YC founder thinks AI Wrappers are doomed to fail

@rachel_44 How can an end user use S3 instead of Instagram?

I see no comparison here.

If Adope adds AI features, I will use Photoshop instead of any other AI tool doing this same feature.
 
@ams59 End users can use any of the thousands of b2c cloud storage solutions that exist to save their photos and then share links. But Instagram found network-effects in making that easy.
 
@rachel_44 It has been a photo sharing app from the start.

Instagram began development in San Francisco as Burbn, a mobile check-in app created by Kevin Systrom and Mike Krieger. On March 5, 2010, Systrom closed a $500,000 (equivalent to $658,300 in 2022) seed funding round with Baseline Ventures and Andreessen Horowitz while working on Burbn.[13][14] Realizing that it was too similar to Foursquare, they refocused their app on photo-sharing, which had become a popular feature among its users.[15][16] They renamed it Instagram, a portmanteau of instant camera and telegram.[17]
 
@ams59 So, for the Adobe case, I'd say think like this, Imagine I want an animated picture of a kid singing for my website in a particular way. Previously, I had to find someone who knew Photoshop and ask them to do it, or learn it myself, buy the Adobe subscription, and make it myself. But now, I could go to Midjourney and just type what I want. This is what I actually do now. I know Adobe has Firefly, but it's not even close to what Midjourney is capable of. While the incumbents can innovate, they are generally slow, and the law is tough on them. Startups can move fast and get away with things with less scrutiny, even if they break something.
 
@iam815518 Where does long term defensibility come from? You can say Instagram is an S3 wrapper, but the defensibility comes from the user base and brand. How does Tome defend its position when other products get better? Jasper was a success story for a bit, then it turned out it had no defensibility. It's a lot easier to say something works now, a lot harder to say it will continue in 5 years.
 
@masako I agree, it's hard to build defensibility, but I think that's the case with most startups. If you look at Canva and how it sort of took some market share, probably from Adobe, I believe Tome can do the same. Since these software solutions always lower the barrier to entry, they attract more users and change consumer behaviour. I don’t know how Canva did it, but I know Microsoft and Adobe both have their Canva-like software, and still, they haven’t taken off. I think the ease of use might be how they attract users and if they keep innovating and adding features I don’t see reason why they can’t grow.
 
@ams59 I think people who have talent to build an app or web, they are just catching the opportunity. I don't think many of them have any goal to stay around long term. But until then they can earn enough maybe fund their another idea.

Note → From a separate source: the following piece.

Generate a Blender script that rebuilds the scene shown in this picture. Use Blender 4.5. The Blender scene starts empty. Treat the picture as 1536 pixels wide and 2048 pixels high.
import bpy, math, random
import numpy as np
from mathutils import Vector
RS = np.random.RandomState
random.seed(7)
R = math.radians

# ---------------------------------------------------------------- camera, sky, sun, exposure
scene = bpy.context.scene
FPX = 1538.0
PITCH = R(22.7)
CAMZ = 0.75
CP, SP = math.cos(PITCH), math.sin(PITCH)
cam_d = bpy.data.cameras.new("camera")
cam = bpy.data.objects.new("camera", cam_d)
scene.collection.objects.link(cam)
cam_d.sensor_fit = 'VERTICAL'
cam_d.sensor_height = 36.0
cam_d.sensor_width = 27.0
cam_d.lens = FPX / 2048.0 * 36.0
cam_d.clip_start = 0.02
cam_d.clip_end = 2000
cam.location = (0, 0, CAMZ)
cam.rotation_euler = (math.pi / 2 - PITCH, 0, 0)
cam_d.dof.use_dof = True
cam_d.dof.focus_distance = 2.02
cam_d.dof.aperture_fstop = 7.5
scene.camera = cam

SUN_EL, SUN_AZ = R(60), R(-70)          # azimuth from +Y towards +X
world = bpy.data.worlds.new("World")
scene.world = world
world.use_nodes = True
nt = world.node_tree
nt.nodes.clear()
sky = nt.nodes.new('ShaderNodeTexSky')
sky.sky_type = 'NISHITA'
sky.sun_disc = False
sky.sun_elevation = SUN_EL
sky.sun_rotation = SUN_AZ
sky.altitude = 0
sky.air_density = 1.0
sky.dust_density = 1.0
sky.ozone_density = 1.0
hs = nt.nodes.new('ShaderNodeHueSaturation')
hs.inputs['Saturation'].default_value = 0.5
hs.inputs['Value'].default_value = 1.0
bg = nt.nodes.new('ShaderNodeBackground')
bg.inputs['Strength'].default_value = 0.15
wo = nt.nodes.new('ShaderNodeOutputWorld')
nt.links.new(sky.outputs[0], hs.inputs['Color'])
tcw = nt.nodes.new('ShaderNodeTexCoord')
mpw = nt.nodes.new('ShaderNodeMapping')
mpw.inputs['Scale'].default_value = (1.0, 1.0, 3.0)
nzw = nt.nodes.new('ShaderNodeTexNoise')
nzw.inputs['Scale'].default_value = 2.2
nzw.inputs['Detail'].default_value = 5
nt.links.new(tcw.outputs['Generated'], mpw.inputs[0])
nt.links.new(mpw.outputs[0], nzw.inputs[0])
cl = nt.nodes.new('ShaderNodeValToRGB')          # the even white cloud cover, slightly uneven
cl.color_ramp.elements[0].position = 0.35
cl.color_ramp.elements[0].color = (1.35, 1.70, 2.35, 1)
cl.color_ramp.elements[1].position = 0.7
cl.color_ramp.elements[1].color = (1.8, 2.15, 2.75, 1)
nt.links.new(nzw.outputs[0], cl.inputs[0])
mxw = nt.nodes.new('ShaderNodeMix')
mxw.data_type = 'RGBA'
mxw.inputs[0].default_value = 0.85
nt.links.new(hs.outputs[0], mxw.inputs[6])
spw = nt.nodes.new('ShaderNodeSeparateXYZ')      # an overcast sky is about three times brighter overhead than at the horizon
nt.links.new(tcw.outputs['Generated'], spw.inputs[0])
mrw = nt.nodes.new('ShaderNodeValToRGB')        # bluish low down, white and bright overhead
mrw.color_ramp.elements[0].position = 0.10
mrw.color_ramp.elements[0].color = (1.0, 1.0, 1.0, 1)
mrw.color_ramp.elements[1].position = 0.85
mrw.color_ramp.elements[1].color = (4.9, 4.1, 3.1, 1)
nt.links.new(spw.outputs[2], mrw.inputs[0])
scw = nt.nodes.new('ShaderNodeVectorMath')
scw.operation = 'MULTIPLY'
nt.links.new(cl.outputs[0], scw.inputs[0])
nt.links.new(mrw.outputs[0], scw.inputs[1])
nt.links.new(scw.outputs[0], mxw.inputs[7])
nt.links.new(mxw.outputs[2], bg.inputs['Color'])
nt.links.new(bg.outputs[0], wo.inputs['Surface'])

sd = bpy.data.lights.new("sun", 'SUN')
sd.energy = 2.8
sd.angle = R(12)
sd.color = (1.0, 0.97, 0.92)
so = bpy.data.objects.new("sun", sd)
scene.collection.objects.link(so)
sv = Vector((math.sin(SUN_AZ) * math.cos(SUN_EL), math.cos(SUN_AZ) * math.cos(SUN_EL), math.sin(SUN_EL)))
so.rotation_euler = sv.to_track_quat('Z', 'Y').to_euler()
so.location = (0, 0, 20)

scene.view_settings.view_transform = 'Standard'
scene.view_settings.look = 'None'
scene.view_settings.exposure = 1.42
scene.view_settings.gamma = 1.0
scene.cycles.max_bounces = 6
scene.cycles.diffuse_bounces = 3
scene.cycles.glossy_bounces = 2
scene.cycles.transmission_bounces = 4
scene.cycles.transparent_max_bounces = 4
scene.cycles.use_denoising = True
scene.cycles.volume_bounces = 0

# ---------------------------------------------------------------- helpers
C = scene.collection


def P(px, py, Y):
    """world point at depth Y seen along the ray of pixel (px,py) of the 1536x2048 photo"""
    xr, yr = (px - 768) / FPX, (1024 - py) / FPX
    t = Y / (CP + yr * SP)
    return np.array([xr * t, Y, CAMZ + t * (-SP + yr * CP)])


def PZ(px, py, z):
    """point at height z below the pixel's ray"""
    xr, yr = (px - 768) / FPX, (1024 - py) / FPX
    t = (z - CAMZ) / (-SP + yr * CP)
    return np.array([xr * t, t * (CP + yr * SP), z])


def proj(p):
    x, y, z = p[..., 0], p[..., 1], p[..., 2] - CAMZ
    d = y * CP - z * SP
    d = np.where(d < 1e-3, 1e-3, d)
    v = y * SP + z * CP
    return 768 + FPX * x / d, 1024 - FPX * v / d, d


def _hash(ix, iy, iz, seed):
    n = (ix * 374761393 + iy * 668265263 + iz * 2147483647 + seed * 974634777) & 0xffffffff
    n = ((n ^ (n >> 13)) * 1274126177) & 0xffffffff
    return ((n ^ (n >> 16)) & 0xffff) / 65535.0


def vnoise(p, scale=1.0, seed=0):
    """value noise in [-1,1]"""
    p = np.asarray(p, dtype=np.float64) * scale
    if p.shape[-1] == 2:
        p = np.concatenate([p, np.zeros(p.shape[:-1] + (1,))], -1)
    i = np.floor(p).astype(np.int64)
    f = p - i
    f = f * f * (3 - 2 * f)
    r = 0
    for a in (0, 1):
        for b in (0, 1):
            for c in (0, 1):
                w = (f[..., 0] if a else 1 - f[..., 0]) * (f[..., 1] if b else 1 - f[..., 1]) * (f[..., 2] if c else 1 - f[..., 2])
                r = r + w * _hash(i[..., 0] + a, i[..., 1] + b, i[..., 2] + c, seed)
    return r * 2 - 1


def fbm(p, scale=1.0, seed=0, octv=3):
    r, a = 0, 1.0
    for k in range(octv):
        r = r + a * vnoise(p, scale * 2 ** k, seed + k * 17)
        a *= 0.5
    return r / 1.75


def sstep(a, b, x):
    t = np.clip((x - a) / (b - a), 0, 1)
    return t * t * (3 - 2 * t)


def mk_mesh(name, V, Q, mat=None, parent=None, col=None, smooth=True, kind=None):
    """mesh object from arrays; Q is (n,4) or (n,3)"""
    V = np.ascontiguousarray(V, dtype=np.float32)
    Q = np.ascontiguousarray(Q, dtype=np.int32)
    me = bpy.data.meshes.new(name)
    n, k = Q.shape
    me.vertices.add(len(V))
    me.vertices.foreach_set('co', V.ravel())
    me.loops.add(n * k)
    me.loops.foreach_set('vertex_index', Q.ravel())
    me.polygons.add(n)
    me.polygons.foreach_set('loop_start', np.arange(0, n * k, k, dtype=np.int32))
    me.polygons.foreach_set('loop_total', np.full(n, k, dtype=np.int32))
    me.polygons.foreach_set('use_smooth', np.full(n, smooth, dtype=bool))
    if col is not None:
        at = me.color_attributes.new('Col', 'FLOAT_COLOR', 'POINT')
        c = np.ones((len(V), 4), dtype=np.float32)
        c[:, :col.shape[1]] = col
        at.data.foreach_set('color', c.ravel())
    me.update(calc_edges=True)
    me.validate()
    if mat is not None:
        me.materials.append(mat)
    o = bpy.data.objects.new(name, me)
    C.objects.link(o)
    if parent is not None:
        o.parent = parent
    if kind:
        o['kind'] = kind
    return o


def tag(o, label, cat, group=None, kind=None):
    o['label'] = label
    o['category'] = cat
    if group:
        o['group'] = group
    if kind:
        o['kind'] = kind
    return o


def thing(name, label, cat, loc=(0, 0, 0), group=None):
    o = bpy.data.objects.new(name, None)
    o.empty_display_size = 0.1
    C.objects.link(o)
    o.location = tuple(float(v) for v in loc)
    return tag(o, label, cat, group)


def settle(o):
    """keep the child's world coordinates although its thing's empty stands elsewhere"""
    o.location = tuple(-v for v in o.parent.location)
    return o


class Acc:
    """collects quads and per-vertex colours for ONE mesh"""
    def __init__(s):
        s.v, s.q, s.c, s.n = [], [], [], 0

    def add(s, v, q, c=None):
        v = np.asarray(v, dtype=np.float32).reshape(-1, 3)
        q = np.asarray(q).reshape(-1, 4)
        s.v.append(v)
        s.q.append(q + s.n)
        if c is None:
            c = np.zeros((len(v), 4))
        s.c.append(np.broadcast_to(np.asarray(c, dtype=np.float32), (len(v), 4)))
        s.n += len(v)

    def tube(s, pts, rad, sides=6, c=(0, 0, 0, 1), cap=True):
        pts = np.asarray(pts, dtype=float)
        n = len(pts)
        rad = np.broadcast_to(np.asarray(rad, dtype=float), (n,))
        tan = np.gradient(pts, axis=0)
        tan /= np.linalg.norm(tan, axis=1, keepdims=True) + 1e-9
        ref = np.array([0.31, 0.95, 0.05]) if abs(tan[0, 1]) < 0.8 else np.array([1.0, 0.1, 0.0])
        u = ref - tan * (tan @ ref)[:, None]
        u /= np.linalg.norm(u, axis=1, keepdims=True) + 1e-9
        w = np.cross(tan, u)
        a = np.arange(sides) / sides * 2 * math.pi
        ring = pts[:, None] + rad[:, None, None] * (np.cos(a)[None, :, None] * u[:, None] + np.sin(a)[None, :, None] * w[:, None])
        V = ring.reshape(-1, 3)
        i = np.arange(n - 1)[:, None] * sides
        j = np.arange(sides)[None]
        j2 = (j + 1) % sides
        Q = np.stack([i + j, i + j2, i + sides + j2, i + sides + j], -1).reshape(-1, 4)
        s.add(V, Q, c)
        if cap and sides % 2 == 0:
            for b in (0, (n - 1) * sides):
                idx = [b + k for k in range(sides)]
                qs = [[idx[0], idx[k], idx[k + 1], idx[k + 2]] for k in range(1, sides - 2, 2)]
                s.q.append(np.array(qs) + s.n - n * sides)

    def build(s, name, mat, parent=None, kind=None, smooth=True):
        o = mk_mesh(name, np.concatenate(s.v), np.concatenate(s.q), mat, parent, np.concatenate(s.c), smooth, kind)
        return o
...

Nothing wrong with trying out.
 
@ams59 I disagree.

What's exciting about AI is that it allows us to solve solutions in a fundamentally different way, that frankly, incumbents can't really risk steering their ship into.

For example, I am working on a Slack/Teams/Discord communication app with AI deep integrations. The way we are storing and securing data is so fundamentally different, those other companies are too big to change course to how we are doing it.
 
@ams59 Theo is just stirring up the pot. Leaning on AI hype. Playing the AI doomer game.

Yeah, there will be a lot of failed AI projects, for number of reasons, but there will be a lot of successful products. It all comes down to unfair advantages in execution that some people have.
 
@ams59 I love Theo, but even if this is his actual opinion, it is weird that the CEO of a data storage company targeting startups is bashing the most popular startup craze.